THE EXERCISE ->
Quote the listing below in its entirety, omitting every image.

● ● ●

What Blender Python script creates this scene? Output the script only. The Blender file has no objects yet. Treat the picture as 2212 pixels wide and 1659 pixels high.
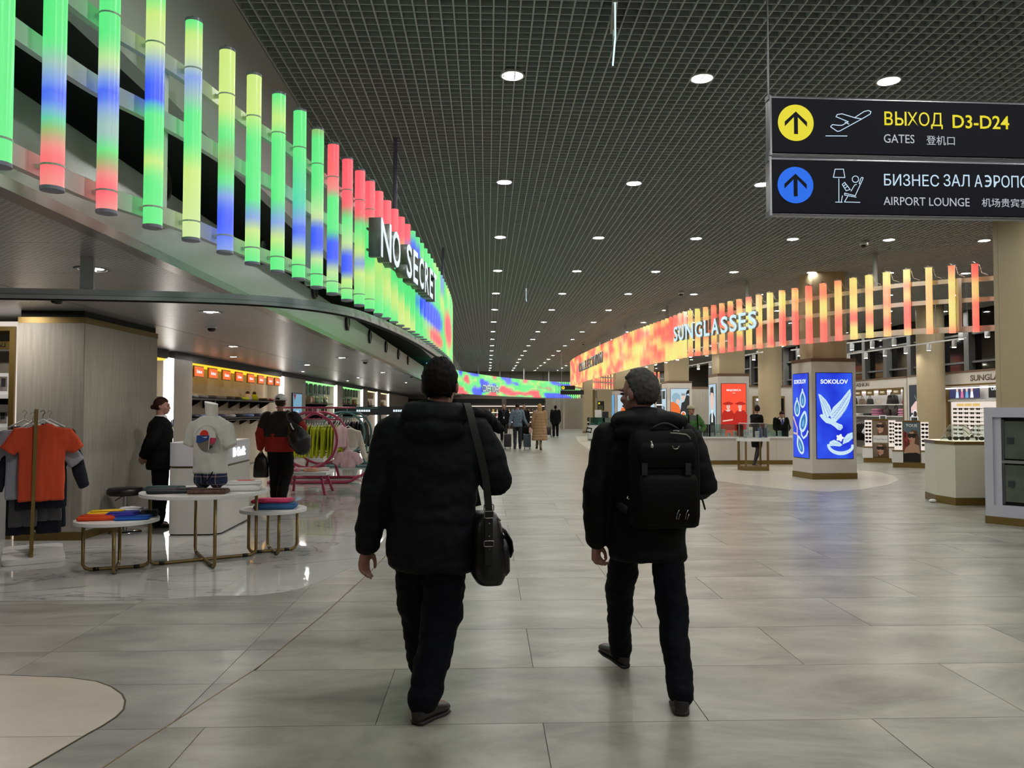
import bpy, bmesh, math, random
from mathutils import Vector, Matrix, noise as mnoise

# ------------------------------------------------------------------ camera, world, exposure
SC = bpy.context.scene
COL = bpy.context.collection
FPX = 1680.0                                   # focal length in pixels of the 2212 x 1659 frame
YAW = math.atan(54 / FPX); PITCH = math.atan(55.5 / FPX)
CAM = Vector((0, 0, 1.5))
cd = bpy.data.cameras.new('camera'); cam = bpy.data.objects.new('camera', cd); COL.objects.link(cam)
cd.sensor_width = 36; cd.lens = FPX / 2212 * 36; cd.clip_start = 0.05; cd.clip_end = 300
cam.location = CAM; cam.rotation_euler = (math.pi / 2 + PITCH, 0, -YAW)
SC.camera = cam
w = bpy.data.worlds.new('night'); SC.world = w; w.use_nodes = True
w.node_tree.nodes['Background'].inputs[0].default_value = (0.02, 0.025, 0.035, 1)
w.node_tree.nodes['Background'].inputs[1].default_value = 0.3
SC.view_settings.view_transform = 'Standard'; SC.view_settings.look = 'None'
SC.view_settings.exposure = 0.0; SC.view_settings.gamma = 1.0; SC.view_settings.use_curve_mapping = False
LAMP_W = 345.0                                 # hall downlight diffuser, radiance
SHOP_W = 500.0                                 # shop lamp lens, radiance
SPOT_W = 260.0                                   # track spot
SC.cycles.max_bounces = 4; SC.cycles.diffuse_bounces = 2; SC.cycles.glossy_bounces = 3; SC.cycles.transmission_bounces = 4; SC.cycles.transparent_max_bounces = 8
SC.cycles.adaptive_threshold = 0.1; SC.cycles.adaptive_min_samples = 16; SC.cycles.sample_clamp_indirect = 4.0; SC.cycles.light_sampling_threshold = 0.005;  SC.cycles.debug_use_spatial_splits = True; SC.cycles.caustics_reflective = False; SC.cycles.caustics_refractive = False
R = math.radians
random.seed(7)

# pixel -> place helpers (a photograph pixel on a known plane of the hall)
_fw = Vector((math.sin(YAW) * math.cos(PITCH), math.cos(YAW) * math.cos(PITCH), math.sin(PITCH)))
_rt = Vector((math.cos(YAW), -math.sin(YAW), 0)); _up = _rt.cross(_fw)
def ray(x, y): return _fw * FPX + _rt * (x - 1106) - _up * (y - 829.5)
def onz(x, y, z=0.0):
    d = ray(x, y); return CAM + d * ((z - 1.5) / d.z)
def ony(x, y, Y):
    d = ray(x, y); return CAM + d * (Y / d.y)
def onx(x, y, X):
    d = ray(x, y); return CAM + d * (X / d.x)

# ------------------------------------------------------------------ materials
def lin(c):
    r = []
    for v in c[:3]:
        v = max(0, v) / 255.0
        r.append(v / 12.92 if v <= 0.04045 else ((v + 0.055) / 1.055) ** 2.4)
    return tuple(r) + (1.0,)
MATS = {}
def M(name, col, rough=0.5, metal=0.0, emit=None, es=1.0, noise=None, bump=None, spec=0.5, stretch=None, coat=0.0, rnd=0.0):
    if name in MATS: return MATS[name]
    m = bpy.data.materials.new(name); m.use_nodes = True; MATS[name] = m
    nt = m.node_tree; b = nt.nodes['Principled BSDF']
    b.inputs['Base Color'].default_value = lin(col); b.inputs['Roughness'].default_value = rough
    b.inputs['Metallic'].default_value = metal; b.inputs['Specular IOR Level'].default_value = spec
    if coat: b.inputs['Coat Weight'].default_value = coat; b.inputs['Coat Roughness'].default_value = 0.08
    m.diffuse_color = lin(col)
    if emit:
        b.inputs['Emission Color'].default_value = lin(emit); b.inputs['Emission Strength'].default_value = es
    if noise or bump:
        tc = nt.nodes.new('ShaderNodeTexCoord'); mp = nt.nodes.new('ShaderNodeMapping')
        nt.links.new(tc.outputs['Object'], mp.inputs['Vector'])
        if stretch: mp.inputs['Scale'].default_value = stretch
        if rnd:
            oi = nt.nodes.new('ShaderNodeObjectInfo'); mu = nt.nodes.new('ShaderNodeMath'); mu.operation = 'MULTIPLY'
            mu.inputs[1].default_value = rnd; cx = nt.nodes.new('ShaderNodeCombineXYZ')
            nt.links.new(oi.outputs['Random'], mu.inputs[0])
            for k in range(3): nt.links.new(mu.outputs[0], cx.inputs[k])
            nt.links.new(cx.outputs[0], mp.inputs['Location'])
    if noise:
        sc, amt = noise[:2]
        n = nt.nodes.new('ShaderNodeTexNoise'); n.inputs['Scale'].default_value = sc; n.inputs['Detail'].default_value = 6
        n.inputs['Roughness'].default_value = 0.62
        nt.links.new(mp.outputs[0], n.inputs['Vector'])
        cr = nt.nodes.new('ShaderNodeValToRGB'); c = lin(col)
        cr.color_ramp.elements[0].position = 0.3; cr.color_ramp.elements[1].position = 0.7
        cr.color_ramp.elements[0].color = tuple(v * (1 - amt) for v in c[:3]) + (1,)
        cr.color_ramp.elements[1].color = tuple(min(1, v * (1 + amt)) for v in c[:3]) + (1,)
        nt.links.new(n.outputs['Fac'], cr.inputs['Fac']); nt.links.new(cr.outputs[0], b.inputs['Base Color'])
    if bump:
        n2 = nt.nodes.new('ShaderNodeTexNoise'); n2.inputs['Scale'].default_value = bump[0]; n2.inputs['Detail'].default_value = 4
        nt.links.new(mp.outputs[0], n2.inputs['Vector'])
        bp = nt.nodes.new('ShaderNodeBump'); bp.inputs['Strength'].default_value = bump[1]; bp.inputs['Distance'].default_value = 0.01
        nt.links.new(n2.outputs['Fac'], bp.inputs['Height']); nt.links.new(bp.outputs[0], b.inputs['Normal'])
    return m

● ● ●

RESULT OF THE TASK ->
What Blender Python script creates this scene? Output the script only. The Blender file has no objects yet. Treat the picture as 2212 pixels wide and 1659 pixels high.
import bpy, bmesh, math, random
from mathutils import Vector, Matrix, noise as mnoise

# ------------------------------------------------------------------ camera, world, exposure
SC = bpy.context.scene
COL = bpy.context.collection
FPX = 1680.0                                   # focal length in pixels of the 2212 x 1659 frame
YAW = math.atan(54 / FPX); PITCH = math.atan(55.5 / FPX)
CAM = Vector((0, 0, 1.5))
cd = bpy.data.cameras.new('camera'); cam = bpy.data.objects.new('camera', cd); COL.objects.link(cam)
cd.sensor_width = 36; cd.lens = FPX / 2212 * 36; cd.clip_start = 0.05; cd.clip_end = 300
cam.location = CAM; cam.rotation_euler = (math.pi / 2 + PITCH, 0, -YAW)
SC.camera = cam
w = bpy.data.worlds.new('night'); SC.world = w; w.use_nodes = True
w.node_tree.nodes['Background'].inputs[0].default_value = (0.02, 0.025, 0.035, 1)
w.node_tree.nodes['Background'].inputs[1].default_value = 0.3
SC.view_settings.view_transform = 'Standard'; SC.view_settings.look = 'None'
SC.view_settings.exposure = 0.0; SC.view_settings.gamma = 1.0; SC.view_settings.use_curve_mapping = False
LAMP_W = 345.0                                 # hall downlight diffuser, radiance
SHOP_W = 500.0                                 # shop lamp lens, radiance
SPOT_W = 260.0                                   # track spot
SC.cycles.max_bounces = 4; SC.cycles.diffuse_bounces = 2; SC.cycles.glossy_bounces = 3; SC.cycles.transmission_bounces = 4; SC.cycles.transparent_max_bounces = 8
SC.cycles.adaptive_threshold = 0.1; SC.cycles.adaptive_min_samples = 16; SC.cycles.sample_clamp_indirect = 4.0; SC.cycles.light_sampling_threshold = 0.005;  SC.cycles.debug_use_spatial_splits = True; SC.cycles.caustics_reflective = False; SC.cycles.caustics_refractive = False
R = math.radians
random.seed(7)

# pixel -> place helpers (a photograph pixel on a known plane of the hall)
_fw = Vector((math.sin(YAW) * math.cos(PITCH), math.cos(YAW) * math.cos(PITCH), math.sin(PITCH)))
_rt = Vector((math.cos(YAW), -math.sin(YAW), 0)); _up = _rt.cross(_fw)
def ray(x, y): return _fw * FPX + _rt * (x - 1106) - _up * (y - 829.5)
def onz(x, y, z=0.0):
    d = ray(x, y); return CAM + d * ((z - 1.5) / d.z)
def ony(x, y, Y):
    d = ray(x, y); return CAM + d * (Y / d.y)
def onx(x, y, X):
    d = ray(x, y); return CAM + d * (X / d.x)

# ------------------------------------------------------------------ materials
def lin(c):
    r = []
    for v in c[:3]:
        v = max(0, v) / 255.0
        r.append(v / 12.92 if v <= 0.04045 else ((v + 0.055) / 1.055) ** 2.4)
    return tuple(r) + (1.0,)
MATS = {}
def M(name, col, rough=0.5, metal=0.0, emit=None, es=1.0, noise=None, bump=None, spec=0.5, stretch=None, coat=0.0, rnd=0.0):
    if name in MATS: return MATS[name]
    m = bpy.data.materials.new(name); m.use_nodes = True; MATS[name] = m
    nt = m.node_tree; b = nt.nodes['Principled BSDF']
    b.inputs['Base Color'].default_value = lin(col); b.inputs['Roughness'].default_value = rough
    b.inputs['Metallic'].default_value = metal; b.inputs['Specular IOR Level'].default_value = spec
    if coat: b.inputs['Coat Weight'].default_value = coat; b.inputs['Coat Roughness'].default_value = 0.08
    m.diffuse_color = lin(col)
    if emit:
        b.inputs['Emission Color'].default_value = lin(emit); b.inputs['Emission Strength'].default_value = es
    if noise or bump:
        tc = nt.nodes.new('ShaderNodeTexCoord'); mp = nt.nodes.new('ShaderNodeMapping')
        nt.links.new(tc.outputs['Object'], mp.inputs['Vector'])
        if stretch: mp.inputs['Scale'].default_value = stretch
        if rnd:
            oi = nt.nodes.new('ShaderNodeObjectInfo'); mu = nt.nodes.new('ShaderNodeMath'); mu.operation = 'MULTIPLY'
            mu.inputs[1].default_value = rnd; cx = nt.nodes.new('ShaderNodeCombineXYZ')
            nt.links.new(oi.outputs['Random'], mu.inputs[0])
            for k in range(3): nt.links.new(mu.outputs[0], cx.inputs[k])
            nt.links.new(cx.outputs[0], mp.inputs['Location'])
    if noise:
        sc, amt = noise[:2]
        n = nt.nodes.new('ShaderNodeTexNoise'); n.inputs['Scale'].default_value = sc; n.inputs['Detail'].default_value = 6
        n.inputs['Roughness'].default_value = 0.62
        nt.links.new(mp.outputs[0], n.inputs['Vector'])
        cr = nt.nodes.new('ShaderNodeValToRGB'); c = lin(col)
        cr.color_ramp.elements[0].position = 0.3; cr.color_ramp.elements[1].position = 0.7
        cr.color_ramp.elements[0].color = tuple(v * (1 - amt) for v in c[:3]) + (1,)
        cr.color_ramp.elements[1].color = tuple(min(1, v * (1 + amt)) for v in c[:3]) + (1,)
        nt.links.new(n.outputs['Fac'], cr.inputs['Fac']); nt.links.new(cr.outputs[0], b.inputs['Base Color'])
    if bump:
        n2 = nt.nodes.new('ShaderNodeTexNoise'); n2.inputs['Scale'].default_value = bump[0]; n2.inputs['Detail'].default_value = 4
        nt.links.new(mp.outputs[0], n2.inputs['Vector'])
        bp = nt.nodes.new('ShaderNodeBump'); bp.inputs['Strength'].default_value = bump[1]; bp.inputs['Distance'].default_value = 0.01
        nt.links.new(n2.outputs['Fac'], bp.inputs['Height']); nt.links.new(bp.outputs[0], b.inputs['Normal'])
    return m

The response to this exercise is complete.